> Problem
Check every line of the data below for the string "image", and copy the ones that hold it.

> Data

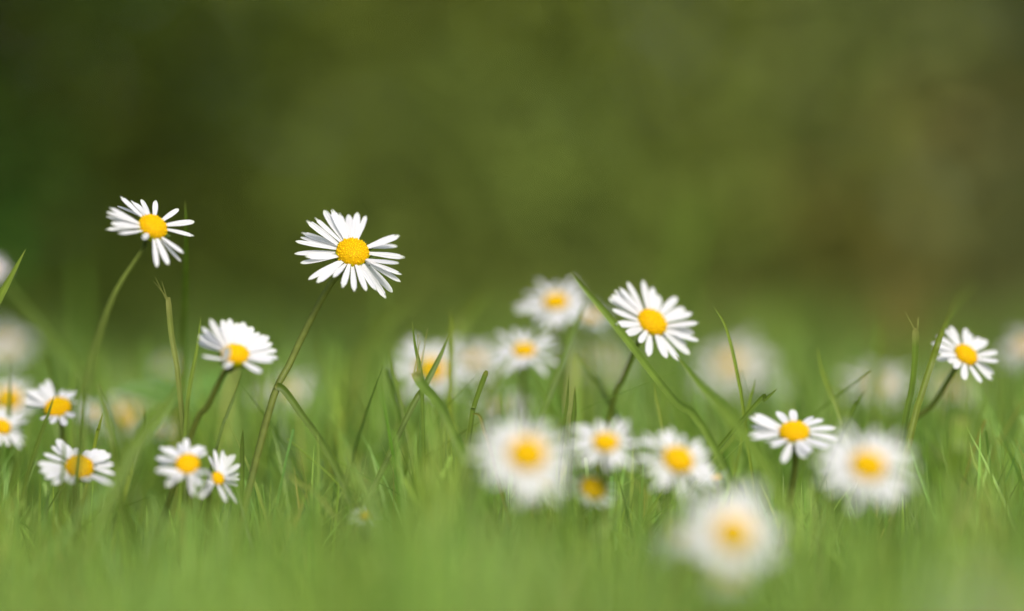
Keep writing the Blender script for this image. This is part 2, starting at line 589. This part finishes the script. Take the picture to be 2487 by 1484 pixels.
def daisy(label, px, py, d, R, disc, tilt, phi, n=34, tips=None, stem=None, seed=0, sharp=False, droop=0.0, sr=.0006,
          foot=None, wf=.14, tint=None, dmesh=None, spread=.22, offc=.0, stem_tint=(1, 1, 1), extra=()):
    """R, disc: petal-tip and disc radius in photo px at depth d; tilt off the line of sight (deg) towards image direction phi"""
    r = random.Random(seed * 77 + 3)
    c = P(px, py, d)
    mpp = PX * d
    R, rd = R * mpp, disc * mpp
    tl, ph = math.radians(tilt), math.radians(phi)
    nv = (TOCAM * math.cos(tl) + (RIGHT * math.cos(ph) + UP * math.sin(ph)) * math.sin(tl)).normalized()
    c = c - nv * rd * .35                                  # the aimed pixel is the dome, c the plane of the petals
    ax = RIGHT.cross(nv).cross(nv).normalized() * -1
    ax = (RIGHT - nv * RIGHT.dot(nv)).normalized()
    ay = nv.cross(ax)
    HM = Matrix((ax, ay, nv)).transposed().to_4x4()
    neck = c - nv * rd * 1.0
    # stem
    if stem:
        pts = [neck, neck.lerp(P(*stem[0]), .4) - nv * rd * .12] + [P(*q) for q in stem]
        last = pts[-1]
        if last.z > 0:
            dr = (pts[-1] - pts[-2])
            k = last.z / max(.004, -dr.z) if dr.z < 0 else 1
            k = min(k, .03 / max(.001, math.hypot(dr.x, dr.y)))
            pts.append(Vector((last.x + dr.x * k * .6, last.y + dr.y * k * .6, -.002)))
    else:
        h = neck.z
        fx, fy = foot if foot else (r.uniform(-.25, .25) * h, r.uniform(0, .25) * h)
        base = Vector((neck.x + fx, neck.y + fy + .004, -.002))
        pts = [neck, neck - nv * rd * 1.2 - Vector((0, 0, rd * .8)), base.lerp(neck, .45) + Vector((fx * -.12, .001, 0)), base]
    base = pts[-1].copy()
    base.z = 0
    root = empty('daisy', base)
    tag(root, label, 'daisy', 'daisies growing in the lawn')
    ns = 26 if sharp else 14
    sp = spline(pts, ns)
    sp = [p - base for p in sp]
    rad = [sr * (1.35 - .35 * min(1, i / 3)) * (1 + .35 * i / ns) for i in range(ns)]
    v, f = tube(sp, rad, 9 if sharp else 6)
    so = link('stem', mesh_np('stem', np.array(v), np.array(f), M_STEM, tint=np.tile(np.array(stem_tint), (len(v), 1))), root)
    ch = Matrix.Translation(c - base) @ HM
    co = link('calyx', CALYX, root)
    co.matrix_basis = ch @ Matrix.Diagonal((rd * .88, rd * .88, rd, 1))
    do = link('disc', dmesh or (DISC_HI[seed % 2] if sharp else DISC_LO), root)
    do.matrix_basis = ch @ Matrix.Rotation(r.uniform(0, 6), 4, 'Z') @ Matrix.Diagonal((rd, rd, rd, 1))
    # petals: list of (base, tip, width) in world
    pet = []
    if tips:
        for i, (u, w_) in enumerate(tips):
            rd_ = ray(u, w_)
            Rt = R * r.uniform(.95, 1.05)
            oc = CPOS - c
            A, B, C = rd_.dot(rd_), 2 * rd_.dot(oc), oc.dot(oc) - Rt * Rt
            D = B * B - 4 * A * C
            if D > 0:
                ts = [(-B - math.sqrt(D)) / (2 * A), (-B + math.sqrt(D)) / (2 * A)]
                t = min(ts, key=lambda q: abs((CPOS + rd_ * q - c).dot(nv)))
            else:
                t = -B / (2 * A)
            T = CPOS + rd_ * t
            pl = T - c
            pl = (pl - nv * pl.dot(nv))
            pl = pl.normalized() if pl.length > 1e-6 else ax
            b = c + pl * rd * .80 + nv * rd * (.02 + .10 * (i % 2) + r.uniform(-.03, .03))
            pet.append((b, T, r.uniform(.76, 1.16)))
    else:
        for i in range(n):
            a = 2 * math.pi * (i + r.uniform(-.3, .3)) / n
            if r.random() < .06:
                continue
            el = r.gauss(-droop, spread)
            Lr = R * r.uniform(.72, 1.12)
            pl = ax * math.cos(a) + ay * math.sin(a)
            b = c + pl * rd * .80 + nv * rd * (.02 + .10 * (i % 2))
            T = b + (pl * math.cos(el) + nv * math.sin(el)) * (Lr - rd * .8)
            pet.append((b, T, r.uniform(.85, 1.15)))
    for (bu, bv, bd), (tu, tv, td) in extra:
        pet.append((P(bu, bv, bd), P(tu, tv, td), 1.0))
    VV, FF, TT = [], [], []
    off = 0
    for i, (b, T, wk) in enumerate(pet):
        x = (T - b)
        L = x.length
        x.normalize()
        z = (nv - x * nv.dot(x)).normalized()
        y = z.cross(x)
        roll = r.gauss(0, .13)
        y, z = y * math.cos(roll) + z * math.sin(roll), z * math.cos(roll) - y * math.sin(roll)
        M = Matrix((x, y, z)).transposed().to_4x4()
        W = R * wf * wk
        M = Matrix.Translation(b - base) @ M @ Matrix.Diagonal((L, W, L * .8, 1))
        if sharp:
            po = link('petal', PM_HI[r.randrange(len(PM_HI))], root)
            po.matrix_basis = M
        else:
            v, f, t = PV_LO[r.randrange(len(PV_LO))]
            mm = np.array(M)
            VV.append(v @ mm[:3, :3].T + mm[:3, 3])
            FF.append(f + off)
            TT.append(t if tint is None else t * np.array(tint))
            off += len(v)
    if not sharp:
        link('petals', mesh_np('petals', np.concatenate(VV), np.concatenate(FF), M_PETAL, tint=np.concatenate(TT)), root)
    return root


tA = crop(340, 680, 2.9675, [(320, 162), (300, 250), (205, 280), (190, 330), (165, 400), (230, 470), (155, 540), (300, 595), (450, 195), (500, 215), (565, 182), (720, 215),
                             (975, 310), (1155, 445), (1165, 600), (1040, 800), (1000, 895), (865, 925), (745, 955), (600, 620)])
tB = crop(1040, 740, 3.5333, [(225, 725), (240, 580), (305, 525), (305, 468), (380, 290), (485, 265), (615, 178), (718, 140), (815, 200), (940, 220),
                              (1062, 192), (1175, 240), (1630, 490), (1580, 650), (1710, 790), (1612, 885), (1655, 1015), (1635, 1115), (1530, 1255),
                              (1450, 1340), (1325, 1245), (1180, 1235), (1020, 1245), (865, 1190), (745, 1045), (520, 1125), (420, 1070), (310, 870), (370, 775)])
tC = crop(720, 1160, 5.3, [(95, 620), (130, 490), (170, 340), (335, 185), (600, 190), (745, 165), (890, 270), (1040, 220), (1190, 340), (1340, 430), (1540, 510),
                           (1620, 660), (1690, 790), (1715, 940), (1400, 1270), (660, 1150), (190, 930), (1600, 1010), (960, 300), (450, 300), (1120, 330), (1440, 500)])
tD = crop(2260, 1020, 4.1225, [(95, 405), (140, 350), (200, 270), (245, 220), (385, 150), (615, 105), (690, 260), (780, 205), (890, 345), (1140, 390), (1290, 545), (1400, 610),
                               (1490, 790), (1440, 950), (1480, 1070), (1350, 1270), (1190, 1380), (1000, 1350), (715, 1305), (560, 1110), (365, 960), (195, 810), (150, 580), (1300, 1120)])
tE = crop(3460, 1180, 4.637, [(490, 190), (400, 240), (760, 235), (850, 310), (1010, 390), (1120, 440), (1300, 650), (1330, 820), (1260, 1030), (1220, 1150), (1020, 1180),
                              (720, 1130), (230, 770), (150, 600), (160, 480), (230, 345), (430, 830), (300, 690), (560, 920)])
tF = crop(2780, 1500, 5.7075, [(150, 370), (250, 290), (180, 560), (140, 720), (170, 810), (650, 970), (760, 215), (1100, 215), (1540, 340), (1770, 370), (2040, 570),
                               (2090, 810), (1860, 1000), (1380, 1260), (900, 1340), (1480, 1090), (500, 900)])
tP = crop(0, 1380, 3.092, [(540, 140), (460, 190), (380, 240), (320, 240), (270, 300), (260, 370), (280, 440), (430, 520), (470, 590), (600, 640), (730, 240), (810, 260), (890, 270), (930, 390), (760, 660), (880, 560)])
tS = crop(0, 1380, 3.092, [(660, 820), (590, 900), (490, 990), (420, 1110), (450, 1190), (520, 1270), (620, 1330), (830, 1330), (810, 960), (880, 910), (1030, 960),
                           (1150, 930), (1220, 950), (1300, 990), (1340, 1110), (1380, 1240), (1330, 1350), (740, 870), (1040, 1290)])
tT = crop(540, 1620, 4.948, [(190, 460), (290, 270), (400, 260), (560, 320), (640, 180), (780, 90), (1040, 220), (1120, 240), (1180, 330), (430, 980), (240, 700), (390, 800),
                             (590, 900), (920, 1180), (1070, 1000), (1150, 760), (240, 580), (700, 250), (940, 250)])
tU = crop(540, 1620, 4.948, [(1320, 300), (1480, 310), (1540, 400), (1630, 400), (1690, 410), (1800, 580), (1790, 760), (1770, 880), (1730, 980), (1660, 1140), (1760, 1350), (1540, 1270),
                             (1080, 1210), (1000, 1230), (1200, 420), (1130, 700), (1150, 950)])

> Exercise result
Keep writing the Blender script for this image. This is part 2, starting at line 589. This part finishes the script. Take the picture to be 2487 by 1484 pixels.
    """R, disc: petal-tip and disc radius in photo px at depth d; tilt off the line of sight (deg) towards image direction phi"""